Spring is galloping away at quite a pace and I’m very aware that I haven’t updated these posts as regularly as I’d like (save yesterday’s Bird Cow Tree post!)…so I thought I’d write a a very little review for you, just a hint, before I disappear into the next big black hole (next week’s lovely event!).

It’s thrilling to see the first globe artichokes come in.  How I love their deep cut, grey leaves as structure in the garden, and purple-flushed buds.  Now the decision must be made…to cut & eat or leave to look pretty for next week’s visitors? Decisions, decisions….

We pulled out the main crop broad beans last week and gathered a good yield of pods, which I subsequently double-peeled and turned into scrumpitous broad bean & mint smash (thanks to Anastasia Georgeu’s recipe from her class here a few years ago). 

so look forward to making (and eating!) it just once a year – this is seasonal food at its very best. It may be a lot of work, but is such a treat. And if you’re not too greedy, it does keep in the fridge for several days.  You know what we’re enjoying for lunch this week!

There are beautiful asparagus coming in, half a dozen or so each day.  Exquisite spears of purple thrusting through the earth, not far from the Elder who’s flowers have been prolific these last weeks….

Which has given me cause to make batch after batch of Elderflower cordial.  It always seems so tragic to pour boiling water over the delicate flowers, but they must steep for 24 hours.  Their deep, almost smokey odour engulfs the senses as they wither in the big ceramic bowl. (There are so many folkloric stories attached to the Elder, it always feels like making a witch’s brew!).
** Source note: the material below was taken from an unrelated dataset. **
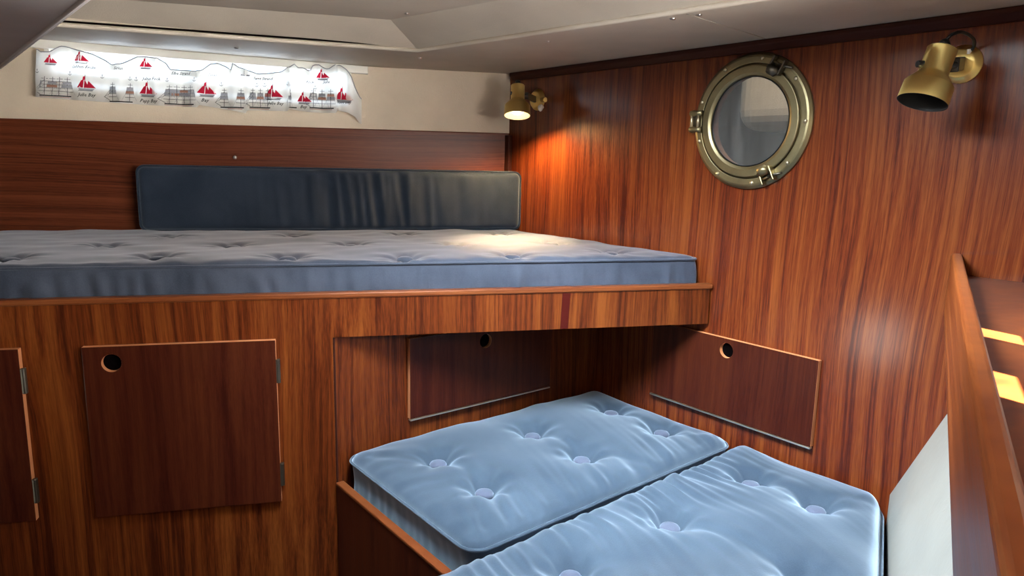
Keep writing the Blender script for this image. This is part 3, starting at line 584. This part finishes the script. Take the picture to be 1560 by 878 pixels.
# ------------------------------------------------------------------ brass reading lamps
def wall_lamp(label, base, neck_top, axis, sc, neck, lit, cable, arm_dir):
    t = thing('wall_lamp', label, 'lamp', (base[0], base[1], base[2] - .036), 'brass reading lamps on the bulkhead')
    base = Vector(base); ax = Vector(axis).normalized(); nt_ = Vector(neck_top); s = sc
    bm = bmesh.new(); lathe(bm, [(.0004, 0), (.0004, .036 * s), (.003, .036 * s), (.006, .033 * s), (.012, .028 * s), (.0135, .024 * s), (.0135, 0)], base, OUT, 40); b_ = obj('wall_plate', bm, BRASS, t, smooth=True)
    m = b_.modifiers.new('edge', 'EDGE_SPLIT'); m.split_angle = radians(40)
    rn, rm = neck * .0425 * s, .0425 * s
    prof = [(0, 0), (0, rn - .0015), (.0015, rn), (.046 * s, rn), (.050 * s, rn + .001), (.066 * s, rm - .003), (.069 * s, rm - .001), (.102 * s, rm), (.102 * s, rm - .0012), (.070 * s, rm - .0025), (.052 * s, rn - .001), (.049 * s, 0)]
    bm = bmesh.new(); lathe(bm, prof[:8], nt_, ax, 48)
    lathe(bm, prof[7:], nt_, ax, 48, mi=1); bmesh.ops.remove_doubles(bm, verts=bm.verts, dist=1e-5)
    sh_ = obj('lamp_shade', bm, [BRASS, SHADE_IN if lit else SHADE_UNLIT], t, smooth=True); m = sh_.modifiers.new('edge', 'EDGE_SPLIT'); m.split_angle = radians(38)
    bm = bmesh.new(); lathe(bm, [(0.001, 0), (.001, .0095 * s), (-.010 * s, .0095 * s), (-.016 * s, .006 * s), (-.018 * s, 0)], nt_, ax, 20); obj('cable_grip', bm, BLACKP, t, bevel=.001)
    pv = nt_ + ax * .030 * s; R = Vector(arm_dir).normalized()
    bm = bmesh.new(); cyl(bm, pv - R * (rn + (.002 if lit else .010)), pv + R * (rn + .010), .0062 * s, 14); obj('pivot', bm, BLACKP, t, bevel=.001)
    bm = bmesh.new(); a = pv + R * (rn + .006); e = base + OUT * .012
    dirv = (e - a); w = dirv.cross(Vector((0, 0, 1))).normalized()
    for q, dz in ((0, 0),):
        aw, ah = (.005, .009) if lit else (.008, .0115)
        obox(bm, a - w * aw - Vector((0, 0, ah)), dirv, w * 2 * aw, (0, 0, 2 * ah))
    obj('arm', bm, BLACKP, t, bevel=.002)
    if lit:
        bm = bmesh.new(); bc = nt_ + ax * .078 * s; lathe(bm, [(-.028, .008), (-.02, .011), (-.008, .019), (.002, .021), (.010, .018), (.016, .010), (.018, 0)], bc, ax, 24); obj('bulb', bm, BULB, t, smooth=True)
        l = lamp('reading_light', 'SPOT', bc + ax * .019, ax, 17, (1.0, 0.62, 0.26), spot_size=radians(165), spot_blend=0.5, shadow_soft_size=0.012)
        l2 = lamp('reading_beam', 'SPOT', bc + ax * .020, ax + Vector((-.10, -.10, 0)), 60, (1.0, 0.68, 0.34), spot_size=radians(62), spot_blend=0.9, shadow_soft_size=0.01)
        bm = bmesh.new(); cyl(bm, base + Vector((-.006, -.022, -.002)), base + Vector((-.006, -.040, -.002)), .0075, 16); obj('switch_collar', bm, BRASS, t, bevel=.001)
        bm = bmesh.new(); p = base + Vector((-.012, -.026, -.024)); tube(bm, [p + Vector((.006, 0, .004)), p, p + Vector((-.006, -.006, -.005)), p + Vector((-.010, -.012, -.010))], [.007, .0085, .007, .0028], 12); tag(obj('toggle_switch', bm, WHITEP, t, smooth=True), 'white toggle switch')
    if cable:
        bm = bmesh.new(); p0 = nt_ - ax * .014 * s; P = [bulk(px, py, x) for (px, py, x) in cable]
        K = [p0] + P; out = []
        for i in range(len(K) - 1):
            a0, a1, a2, a3 = K[max(i - 1, 0)], K[i], K[i + 1], K[min(i + 2, len(K) - 1)]
            for q in range(6):
                u = q / 6; out.append(0.5 * ((2 * a1) + (a2 - a0) * u + (2 * a0 - 5 * a1 + 4 * a2 - a3) * u * u + (3 * a1 - a0 - 3 * a2 + a3) * u ** 3))
        out.append(K[-1]); tube(bm, out, .0027, 8); obj('cable', bm, BLACKP, t, smooth=True)
        bm = bmesh.new(); cyl(bm, out[-1] - Vector((0, 0, .004)), out[-1] + Vector((0, 0, .004)), .0045, 12); obj('cable_collar', bm, WHITEP, t)
    return t
RR = (0.785, -0.62, 0)
wall_lamp('lit brass reading lamp in the corner above the upper berth', (1.4, 1.654, .176), bulk(789, 130, 1.30), (-.18, -.22, -1), .87, .53, True, None, (0.6, -0.2, -.05))
wall_lamp('unlit tilted brass reading lamp at the top right of the porthole', (1.4, .521, .178), bulk(1436, 74, 1.285), (-.34 * .785 - .14 * .61, .34 * .62 - .14 * .77, -1), .90, .585, False,
          [(1450, 53, 1.30), (1466, 49, 1.33), (1482, 58, 1.36), (1484, 70, 1.385), (1477, 79, 1.39)], (0.75, -0.55, 0.0))

# ------------------------------------------------------------------ curtain rail and curtain
bm = bmesh.new(); prism(bm, [PW(-.05, .238, .0005), PW(1.005, .238, .0005), PW(1.005, .2595, .0005), PW(-.05, .2595, .0005)], NP * .016)
tag(obj('curtain_rail', bm, RAILW, bevel=.0015), 'white flat rail above the small window curtain', 'curtain rail')
COFF = 0.036; cp = PP(1.0, 0, COFF)
TOP = [(50, 74), (56, 75), (62, 79), (74, 79), (84, 74), (92, 70), (101, 71), (120, 77), (140, 82), (158, 91), (170, 99), (185, 97), (197, 91), (208, 86), (222, 86), (240, 89), (252, 96), (259, 106), (280, 107), (300, 110), (308, 106), (320, 97), (332, 96), (345, 102), (352, 107), (354, 96), (364, 103), (380, 108), (393, 113), (412, 112), (428, 110), (441, 102), (449, 97), (453, 103), (462, 103), (472, 109), (477, 99), (486, 98), (494, 104), (500, 106), (510, 100), (518, 99), (528, 106), (535, 116), (541, 133), (547, 146), (552, 152)]
BOT = [(50, 147), (80, 150), (110, 152), (180, 157), (240, 161), (270, 162), (303, 164.5), (304, 160), (340, 166), (375, 173), (376, 168), (410, 169), (439, 170), (441, 166), (452, 168), (470, 171), (512, 173), (514, 168), (530, 172), (541, 178), (548, 188), (552, 189)]
def lerp(K, x):
    if x <= K[0][0]: return K[0][1]
    for (a, b), (c, d) in zip(K, K[1:]):
        if x <= c: return b + (d - b) * (x - a) / (c - a)
    return K[-1][1]
def fold(px, py):
    d = .004 * sin(px / 9.0 + .6 * sin(py / 14)) + .003 * sin(px / 4.7 + 1)
    for f in (303, 375, 440, 513):                    # overlapping pleats
        q = px - f
        if -26 < q <= 0: d += .020 * (1 + q / 26)
    return d + .005 * fb(px / 14, py / 20, 2)
def cur(px, py, off=0.0):
    t = max(0, min(1, (py - 95) / 70)); p = onplane(px, py, cp, NP)
    return p + NP * (fold(px, py) + off - .012 * (1 - t) * 0.4)
bm = bmesh.new(); nx, ny = 260, 22; G = []
for i in range(nx + 1):
    x = 53 + (551 - 53) * i / nx; a, b = lerp(TOP, x), lerp(BOT, x); G.append([bm.verts.new(cur(x, a + (b - a) * j / ny)) for j in range(ny + 1)])
for i in range(nx):
    for j in range(ny): bm.faces.new((G[i][j], G[i + 1][j], G[i + 1][j + 1], G[i][j + 1]))
def inside(x, y): return 54 < x < 549 and lerp(TOP, x) + .5 < y < lerp(BOT, x) - .5
def poly(pts, mi):
    pts = [p for p in pts]
    if all(inside(*p) for p in pts):
        f = bm.faces.new([bm.verts.new(cur(x, y, .0012)) for x, y in pts]); f.material_index = mi
def line(x0, y0, x1, y1, w=.55, mi=1):
    L = hypot(x1 - x0, y1 - y0)
    if L < .1: return
    n = max(1, int(L / 5)); nx_, ny_ = -(y1 - y0) / L * w / 2, (x1 - x0) / L * w / 2
    for k in range(n):
        a, b = k / n, (k + 1) / n; p = (x0 + (x1 - x0) * a, y0 + (y1 - y0) * a); q = (x0 + (x1 - x0) * b, y0 + (y1 - y0) * b)
        poly([(p[0] + nx_, p[1] + ny_), (q[0] + nx_, q[1] + ny_), (q[0] - nx_, q[1] - ny_), (p[0] - nx_, p[1] - ny_)], mi)
def redboat(x, y, s=1.0):
    sl = .05
    def P(u, v): return (x + u * s, y + (v + u * sl) * s)
    poly([P(-14, 5), P(-5, 5), P(-4, -8), P(-8, -6)], 2); poly([P(-4, 5), P(4, 5), P(-3, -8)], 2); poly([P(0, 5), P(14, 5), P(2, -6)], 2); poly([P(-6, -7), P(-2, -7), P(-2, -13), P(-5, -12)], 2)
    poly([P(-12, 6), P(12, 6), P(9, 9), P(-10, 9)], 4); line(*P(-12, 9.3), *P(9, 9.3), .7, 1); line(*P(-2.5, 6), *P(-2.5, -15), .5, 1)
def tallship(x, y, w, sails=3, sl=.045):
    h = w / 2
    def P(u, v): return (x + u, y + v + u * sl)
    line(*P(-h * .8, 12), *P(h * .8, 12), 1.7, 1); line(*P(-h * .8, 14), *P(h * .7, 14), .8, 3); line(*P(-h * .75, 10.5), *P(-h * 1.15, 5), .6, 1)
    for k in range(sails):
        mx = -h * .55 + k * (1.15 * h / max(1, sails - 1)); line(*P(mx, 11), *P(mx, -17), .7, 1)
        for j, (yy, ww) in enumerate(((-14, .16), (-10, .22), (-5, .26), (0, .29), (5, .31))):
            line(*P(mx - h * ww, yy), *P(mx + h * ww, yy), .6, 1)
            if j < 4 and j > 0: poly([P(mx - h * ww, yy + .5), P(mx + h * ww, yy + .5), P(mx + h * (ww + .02), yy + 4.3), P(mx - h * (ww + .02), yy + 4.3)], 3 if (k + j) % 3 == 0 else 4) if j in (1, 2) else None
        line(*P(mx, -12), *P(mx - h * .5, 10), .35, 4); line(*P(mx, -12), *P(mx + h * .45, 10), .35, 4)
    line(*P(-h * .55, -12), *P(-h * 1.12, 5), .4, 1); line(*P(-h * .55, -4), *P(-h * 1.12, 5), .4, 1)
def anchor(x, y, s=1.0):
    line(x, y - 3.5 * s, x, y + 3.5 * s, .6); line(x - 1.5 * s, y - 2 * s, x + 1.5 * s, y - 2 * s, .5); line(x - 3 * s, y + 1 * s, x - 1.3 * s, y + 3.2 * s, .6); line(x - 1.3 * s, y + 3.2 * s, x + 1.3 * s, y + 3.2 * s, .6); line(x + 1.3 * s, y + 3.2 * s, x + 3 * s, y + 1 * s, .6)
def script(txt, x, y, hgt, mi=1):
    cu_ = bpy.data.curves.new('t', 'FONT'); cu_.body = txt; cu_.size = hgt; cu_.shear = .35; cu_.align_x = 'CENTER'; cu_.resolution_u = 1; cu_.offset = .012 * hgt
    o = bpy.data.objects.new('t', cu_); COL.objects.link(o); dg = bpy.context.evaluated_depsgraph_get(); me = bpy.data.meshes.new_from_object(o.evaluated_get(dg))
    for p in me.polygons:
        pts = [(x + me.vertices[i].co.x, y - me.vertices[i].co.y + .045 * me.vertices[i].co.x) for i in p.vertices]; poly(pts, mi)
    bpy.data.objects.remove(o); bpy.data.curves.remove(cu_); bpy.data.meshes.remove(me)
for (x, y) in ((132, 129), (226, 138), (316, 138), (418, 143), (464, 151), (524, 147)): redboat(x, y, 1.0 if x != 464 else .8)
for (x, y, s) in ((77, 92, .7), (124, 89, .8), (222, 98, .75), (374, 110, .6), (492, 115, .75)): redboat(x, y, s)
for (x, y, w, n) in ((84, 134, 58, 4), (184, 143, 46, 2), (274, 147, 58, 4), (354, 152, 46, 2), (396, 152, 40, 3), (446, 152, 15, 1), (490, 153, 46, 3)): tallship(x, y, w, n)
for (x, y) in ((105, 111), (155, 116), (197, 119), (254, 121), (207, 120), (298, 122), (403, 129), (391, 129), (480, 133), (440, 128), (337, 128), (57, 108)): anchor(x, y, .9)
for (t, x, y, h) in (('Julie Bay', 132, 147, 7.5), ('Papp Bay', 226, 156, 7.5), ('Bay', 312, 155, 7.5), ('Julie Bay', 420, 160, 7), ('Bay', 462, 165, 7), ('Julie Bay', 524, 158, 6), ('Golden Fricke', 126, 104, 6.5), ('Julius Fock', 230, 122, 6.5), ('Elbe Strand', 275, 114, 6.5), ('Sirius', 180, 106, 6), ('Ceres', 322, 116, 6), ('Samt Strand', 400, 122, 6), ('Fock', 472, 127, 6), ('Julie', 497, 127, 6)): script(t, x, y, h)
curt = obj('curtain', bm, [CLOTH, INK, REDP, BROWNP, GREYP], smooth=True)
tag(curt, 'short sheer white curtain printed with red sailboats and tall ships over the window', 'curtain')
bm = bmesh.new(); G = []
for i in range(nx + 1):
    x = 53 + (551 - 53) * i / nx; a = lerp(TOP, x); h_ = min(9 + 4 * fb(x / 25, 3), lerp(BOT, x) - a - 1)
    G.append([bm.verts.new(cur(x, a + h_ * j / 5, -.003)) for j in range(6)])
for i in range(nx):
    for j in range(5): bm.faces.new((G[i][j], G[i + 1][j], G[i + 1][j + 1], G[i][j + 1]))
obj('header', bm, CLOTH, curt, smooth=True)
bm = bmesh.new(); tube(bm, [cur(53 + (551 - 53) * i / 160, lerp(TOP, 53 + (551 - 53) * i / 160), .0005) for i in range(161)], .0013, 5); tag(obj('hem', bm, GREYP, curt, smooth=True), 'grey stitched top hem')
There is blossom-a-plenty, we have the first luscious roses of the season, and the peony poppies have begun (I promise a post in the next couple of days!). We’ve seen the passing of the bluebells, built our structures in the Kitchen Garden, had a sensational leek harvest; the garlic is making good progress and the potatoes have sent their first shoots skywards.  Bean seed is sprouting, the tomatoes are in and a host of other things are on the boil….but there is one thing I MUST mention today, as it’s a rather auspicious one:  today, our first bees arrived!

I’ll tell you more in the coming weeks, but this has been in the planning for some time! We’ve decided to have two different kinds of hive: you can see the first box of the Langstroth, on the left, and the Warre, on the right.  Alex has been busy piecing them all together, making frames, painting them pretty colours, and this last week, engaged in mysterious telephone conversations with a bee-keeper about hive-splitting & swarm catching.  In the wee hours this morning, he collected our first bees, and brought them out here in the dark.  We weren’t even awake & it was his day off.  I’m nick-naming him the stealth apiarist! I dare not make a close inspection ’til he’s on hand, so took this very first pic on zooooom!  

We’re all VERY excited that the Bee Journey at Glenmore has begun, this 14th day of October, 2014. This won’t be the last you hear of the bees, that’s for sure!  We’re all a-buzz…(sorry, couldn’t help it!).